Dampak dari cuaca panas ekstrem ini terasa luas di masyarakat. Banyak warganet di media sosial X (sebelumnya Twitter) mengeluhkan suhu udara yang terasa panas dan terik sepanjang hari, bahkan di pagi dan malam hari. Keluhan ini muncul meskipun di beberapa daerah lain di Indonesia sudah mulai diguyur hujan. Lebih dari sekadar ketidaknyamanan fisik, kondisi cuaca panas juga memiliki implikasi psikologis. Dosen Psikologi Universitas Muhammadiyah Surabaya, Marini, S.Psi., M.Psi., menuturkan bahwa suhu udara yang tinggi terbukti memiliki korelasi dengan peningkatan tingkat stres dan agresivitas pada individu. Hal ini juga dapat berdampak negatif pada produktivitas kerja dan belajar.

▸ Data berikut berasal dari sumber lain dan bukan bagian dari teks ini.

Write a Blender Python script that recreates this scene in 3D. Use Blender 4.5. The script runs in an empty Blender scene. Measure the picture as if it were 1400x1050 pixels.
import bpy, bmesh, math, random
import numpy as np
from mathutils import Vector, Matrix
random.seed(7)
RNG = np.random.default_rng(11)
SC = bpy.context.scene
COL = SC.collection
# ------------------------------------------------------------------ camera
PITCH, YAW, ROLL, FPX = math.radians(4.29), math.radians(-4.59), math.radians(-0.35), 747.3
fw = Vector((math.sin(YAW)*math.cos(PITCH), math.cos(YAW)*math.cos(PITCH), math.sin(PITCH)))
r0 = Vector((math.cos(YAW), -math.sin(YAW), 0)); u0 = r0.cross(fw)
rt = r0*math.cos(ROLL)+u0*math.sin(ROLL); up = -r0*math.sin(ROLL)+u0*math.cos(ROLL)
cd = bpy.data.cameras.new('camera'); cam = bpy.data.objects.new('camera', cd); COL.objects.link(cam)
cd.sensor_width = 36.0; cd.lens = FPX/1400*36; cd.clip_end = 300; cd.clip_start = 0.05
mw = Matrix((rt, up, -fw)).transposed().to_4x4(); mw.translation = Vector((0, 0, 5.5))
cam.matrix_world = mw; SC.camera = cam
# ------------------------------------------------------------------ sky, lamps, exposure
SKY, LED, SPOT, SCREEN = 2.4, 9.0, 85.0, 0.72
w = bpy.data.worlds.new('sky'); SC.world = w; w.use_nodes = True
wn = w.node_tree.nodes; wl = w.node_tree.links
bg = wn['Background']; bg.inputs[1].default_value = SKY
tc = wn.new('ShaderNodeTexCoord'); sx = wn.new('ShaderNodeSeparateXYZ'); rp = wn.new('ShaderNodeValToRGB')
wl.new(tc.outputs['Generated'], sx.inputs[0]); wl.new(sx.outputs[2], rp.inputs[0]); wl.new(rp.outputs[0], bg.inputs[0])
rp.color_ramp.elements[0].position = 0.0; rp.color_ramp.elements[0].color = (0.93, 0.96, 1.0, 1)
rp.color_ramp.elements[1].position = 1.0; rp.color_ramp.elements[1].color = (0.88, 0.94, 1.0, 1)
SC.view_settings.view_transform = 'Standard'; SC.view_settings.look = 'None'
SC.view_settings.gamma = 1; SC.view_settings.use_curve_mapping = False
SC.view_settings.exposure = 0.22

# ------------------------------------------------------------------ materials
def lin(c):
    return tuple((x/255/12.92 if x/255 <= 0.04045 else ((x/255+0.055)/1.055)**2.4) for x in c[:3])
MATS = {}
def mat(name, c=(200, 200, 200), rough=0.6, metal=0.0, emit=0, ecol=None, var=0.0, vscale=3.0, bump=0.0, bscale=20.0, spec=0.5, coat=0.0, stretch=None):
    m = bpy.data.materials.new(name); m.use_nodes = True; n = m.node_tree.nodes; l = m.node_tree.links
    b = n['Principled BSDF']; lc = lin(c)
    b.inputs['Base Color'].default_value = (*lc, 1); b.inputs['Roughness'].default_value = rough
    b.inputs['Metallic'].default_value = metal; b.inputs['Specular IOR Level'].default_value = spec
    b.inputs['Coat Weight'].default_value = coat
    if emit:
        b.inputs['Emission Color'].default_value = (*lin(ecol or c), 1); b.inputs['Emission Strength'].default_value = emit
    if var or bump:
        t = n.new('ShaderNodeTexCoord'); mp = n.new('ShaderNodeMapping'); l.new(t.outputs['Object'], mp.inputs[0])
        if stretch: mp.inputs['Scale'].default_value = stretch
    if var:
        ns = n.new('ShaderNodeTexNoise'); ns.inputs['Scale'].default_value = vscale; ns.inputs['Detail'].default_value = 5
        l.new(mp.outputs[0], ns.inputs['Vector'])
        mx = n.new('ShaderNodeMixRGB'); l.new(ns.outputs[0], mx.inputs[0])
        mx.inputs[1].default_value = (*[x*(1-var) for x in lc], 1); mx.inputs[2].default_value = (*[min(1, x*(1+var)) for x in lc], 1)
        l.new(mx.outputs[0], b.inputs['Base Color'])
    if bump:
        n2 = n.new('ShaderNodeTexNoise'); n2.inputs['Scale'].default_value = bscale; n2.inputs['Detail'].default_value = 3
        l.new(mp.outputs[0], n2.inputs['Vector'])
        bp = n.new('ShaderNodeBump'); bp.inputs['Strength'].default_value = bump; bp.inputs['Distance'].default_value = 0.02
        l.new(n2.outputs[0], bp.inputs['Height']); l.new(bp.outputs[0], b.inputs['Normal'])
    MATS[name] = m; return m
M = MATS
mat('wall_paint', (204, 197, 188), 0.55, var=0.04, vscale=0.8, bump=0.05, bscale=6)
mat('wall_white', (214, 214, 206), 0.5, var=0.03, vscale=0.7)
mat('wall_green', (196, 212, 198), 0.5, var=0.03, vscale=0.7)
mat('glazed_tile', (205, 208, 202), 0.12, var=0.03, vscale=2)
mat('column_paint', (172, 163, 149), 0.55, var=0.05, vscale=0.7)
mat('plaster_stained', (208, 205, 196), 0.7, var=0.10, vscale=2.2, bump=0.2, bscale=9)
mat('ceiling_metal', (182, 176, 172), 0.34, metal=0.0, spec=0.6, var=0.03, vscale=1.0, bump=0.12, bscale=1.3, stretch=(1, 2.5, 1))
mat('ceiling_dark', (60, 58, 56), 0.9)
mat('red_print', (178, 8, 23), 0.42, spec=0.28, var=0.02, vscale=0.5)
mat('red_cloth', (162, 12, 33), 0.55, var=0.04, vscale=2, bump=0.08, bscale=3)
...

Untuk menghadapi kondisi cuaca yang menantang ini, BMKG memberikan sejumlah imbauan penting. Masyarakat diminta untuk selalu menjaga hidrasi tubuh dengan mengonsumsi air yang cukup, serta menghindari aktivitas fisik berat di bawah terik matahari langsung. Penggunaan pelindung diri seperti topi, kacamata hitam, atau payung sangat dianjurkan saat beraktivitas di luar ruangan. Mengingat cuaca di wilayah tropis seperti Jawa Timur dapat berubah dalam waktu singkat, BMKG juga menyarankan masyarakat untuk membawa payung atau jas hujan sebagai langkah antisipasi, terutama bagi mereka yang memiliki agenda perjalanan.
Penting bagi warga untuk terus memantau pembaruan informasi cuaca dari sumber resmi. Aplikasi BMKG atau layanan cuaca daring lainnya dapat menjadi alat bantu yang efektif untuk mendapatkan informasi terkini dan prakiraan cuaca akurat. Prakirawan BMKG Kelas I Juanda, Shanas Prayuda, memprediksi bahwa kondisi suhu akan cenderung menurun pada awal bulan Oktober. Hal ini dikarenakan pada periode tersebut, sebagian besar wilayah Jawa Timur akan mulai memasuki masa peralihan menuju musim hujan, yang diharapkan membawa penurunan suhu dan udara yang lebih sejuk. Namun, hingga saat itu, kewaspadaan dan adaptasi terhadap cuaca ekstrem tetap menjadi kunci.